**What you should do:** Return all lines below containing the word "scene".

[START Material provided]

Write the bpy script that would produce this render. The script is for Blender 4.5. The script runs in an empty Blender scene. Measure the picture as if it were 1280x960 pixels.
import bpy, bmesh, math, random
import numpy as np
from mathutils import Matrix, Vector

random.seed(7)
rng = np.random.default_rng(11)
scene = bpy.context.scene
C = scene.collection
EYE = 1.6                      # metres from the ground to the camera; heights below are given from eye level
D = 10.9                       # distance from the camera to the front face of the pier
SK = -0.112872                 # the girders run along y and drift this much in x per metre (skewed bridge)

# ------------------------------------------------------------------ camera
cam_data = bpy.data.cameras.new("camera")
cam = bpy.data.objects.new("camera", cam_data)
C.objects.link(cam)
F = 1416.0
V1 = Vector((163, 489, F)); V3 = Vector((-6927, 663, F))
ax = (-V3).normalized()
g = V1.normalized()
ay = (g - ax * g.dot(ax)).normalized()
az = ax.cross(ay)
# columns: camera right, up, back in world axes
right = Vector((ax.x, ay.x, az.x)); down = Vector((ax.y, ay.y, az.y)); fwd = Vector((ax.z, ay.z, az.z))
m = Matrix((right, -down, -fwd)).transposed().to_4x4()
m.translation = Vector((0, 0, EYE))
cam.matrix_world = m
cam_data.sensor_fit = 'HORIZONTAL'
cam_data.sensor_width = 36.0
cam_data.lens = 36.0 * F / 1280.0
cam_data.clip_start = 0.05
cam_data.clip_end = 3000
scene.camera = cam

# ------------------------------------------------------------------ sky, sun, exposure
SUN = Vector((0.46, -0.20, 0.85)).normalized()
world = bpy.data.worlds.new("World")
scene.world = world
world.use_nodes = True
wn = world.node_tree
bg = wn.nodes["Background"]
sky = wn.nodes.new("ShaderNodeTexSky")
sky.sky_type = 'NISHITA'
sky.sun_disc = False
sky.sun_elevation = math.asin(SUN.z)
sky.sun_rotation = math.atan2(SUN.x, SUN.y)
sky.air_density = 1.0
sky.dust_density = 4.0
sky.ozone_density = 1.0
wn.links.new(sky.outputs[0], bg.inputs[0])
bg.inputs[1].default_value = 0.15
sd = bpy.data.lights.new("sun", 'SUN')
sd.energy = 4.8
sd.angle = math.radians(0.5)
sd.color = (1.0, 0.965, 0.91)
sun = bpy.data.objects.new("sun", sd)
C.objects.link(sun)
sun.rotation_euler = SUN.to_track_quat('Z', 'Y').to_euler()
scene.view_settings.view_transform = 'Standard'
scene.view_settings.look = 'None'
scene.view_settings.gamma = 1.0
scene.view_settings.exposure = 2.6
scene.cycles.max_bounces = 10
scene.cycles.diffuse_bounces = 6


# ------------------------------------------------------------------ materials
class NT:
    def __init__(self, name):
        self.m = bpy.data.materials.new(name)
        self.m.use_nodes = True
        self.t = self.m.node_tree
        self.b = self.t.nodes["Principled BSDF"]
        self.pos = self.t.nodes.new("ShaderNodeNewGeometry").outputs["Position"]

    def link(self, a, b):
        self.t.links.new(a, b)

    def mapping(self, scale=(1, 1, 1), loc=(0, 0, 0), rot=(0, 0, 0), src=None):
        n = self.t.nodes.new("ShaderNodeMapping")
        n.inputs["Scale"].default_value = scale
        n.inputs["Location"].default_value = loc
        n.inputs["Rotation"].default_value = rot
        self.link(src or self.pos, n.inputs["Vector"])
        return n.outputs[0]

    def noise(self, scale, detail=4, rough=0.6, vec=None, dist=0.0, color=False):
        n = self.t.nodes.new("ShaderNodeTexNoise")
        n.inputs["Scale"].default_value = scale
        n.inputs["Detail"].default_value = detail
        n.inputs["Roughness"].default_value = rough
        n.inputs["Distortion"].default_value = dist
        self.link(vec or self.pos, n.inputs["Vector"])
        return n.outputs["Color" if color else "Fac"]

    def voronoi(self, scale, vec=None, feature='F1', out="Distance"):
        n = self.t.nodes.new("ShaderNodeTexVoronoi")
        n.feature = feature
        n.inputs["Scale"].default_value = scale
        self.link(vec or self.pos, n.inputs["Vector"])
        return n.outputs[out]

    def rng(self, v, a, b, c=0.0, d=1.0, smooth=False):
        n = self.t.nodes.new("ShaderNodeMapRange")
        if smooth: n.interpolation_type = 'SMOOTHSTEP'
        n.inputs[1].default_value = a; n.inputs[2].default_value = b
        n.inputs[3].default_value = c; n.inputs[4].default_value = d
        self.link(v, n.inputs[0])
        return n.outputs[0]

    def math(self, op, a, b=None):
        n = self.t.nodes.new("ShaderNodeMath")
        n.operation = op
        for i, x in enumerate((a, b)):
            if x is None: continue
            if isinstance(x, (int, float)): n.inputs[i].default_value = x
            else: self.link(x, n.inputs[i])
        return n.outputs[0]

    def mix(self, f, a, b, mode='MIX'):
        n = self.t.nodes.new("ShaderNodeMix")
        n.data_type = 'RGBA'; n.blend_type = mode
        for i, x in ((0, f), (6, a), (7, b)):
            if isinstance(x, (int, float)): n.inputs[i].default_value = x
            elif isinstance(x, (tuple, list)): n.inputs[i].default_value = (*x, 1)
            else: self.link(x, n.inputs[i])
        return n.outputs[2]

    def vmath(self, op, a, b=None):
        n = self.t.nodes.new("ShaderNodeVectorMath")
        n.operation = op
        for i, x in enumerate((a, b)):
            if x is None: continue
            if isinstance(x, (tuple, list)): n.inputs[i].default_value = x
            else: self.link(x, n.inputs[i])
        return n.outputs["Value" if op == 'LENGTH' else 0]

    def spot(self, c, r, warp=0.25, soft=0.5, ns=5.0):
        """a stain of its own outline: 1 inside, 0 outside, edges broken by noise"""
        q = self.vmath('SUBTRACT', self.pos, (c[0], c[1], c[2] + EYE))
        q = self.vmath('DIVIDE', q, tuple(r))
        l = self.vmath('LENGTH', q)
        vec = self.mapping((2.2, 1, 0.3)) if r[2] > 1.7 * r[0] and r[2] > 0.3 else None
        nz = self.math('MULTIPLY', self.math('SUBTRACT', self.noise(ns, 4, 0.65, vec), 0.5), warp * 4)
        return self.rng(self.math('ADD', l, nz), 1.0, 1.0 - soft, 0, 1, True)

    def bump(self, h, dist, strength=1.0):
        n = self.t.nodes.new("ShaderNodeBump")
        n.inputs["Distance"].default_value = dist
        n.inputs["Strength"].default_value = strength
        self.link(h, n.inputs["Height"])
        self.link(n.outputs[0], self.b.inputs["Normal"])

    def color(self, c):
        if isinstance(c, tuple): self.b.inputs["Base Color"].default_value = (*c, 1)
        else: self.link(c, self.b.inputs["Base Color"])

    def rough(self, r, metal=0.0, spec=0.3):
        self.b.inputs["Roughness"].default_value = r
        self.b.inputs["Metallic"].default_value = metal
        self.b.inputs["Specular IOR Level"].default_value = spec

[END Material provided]

**The output:**
Write the bpy script that would produce this render. The script is for Blender 4.5. The script runs in an empty Blender scene. Measure the picture as if it were 1280x960 pixels.
scene = bpy.context.scene
C = scene.collection
scene.camera = cam
scene.world = world
scene.view_settings.view_transform = 'Standard'
scene.view_settings.look = 'None'
scene.view_settings.gamma = 1.0
scene.view_settings.exposure = 2.6
scene.cycles.max_bounces = 10
scene.cycles.diffuse_bounces = 6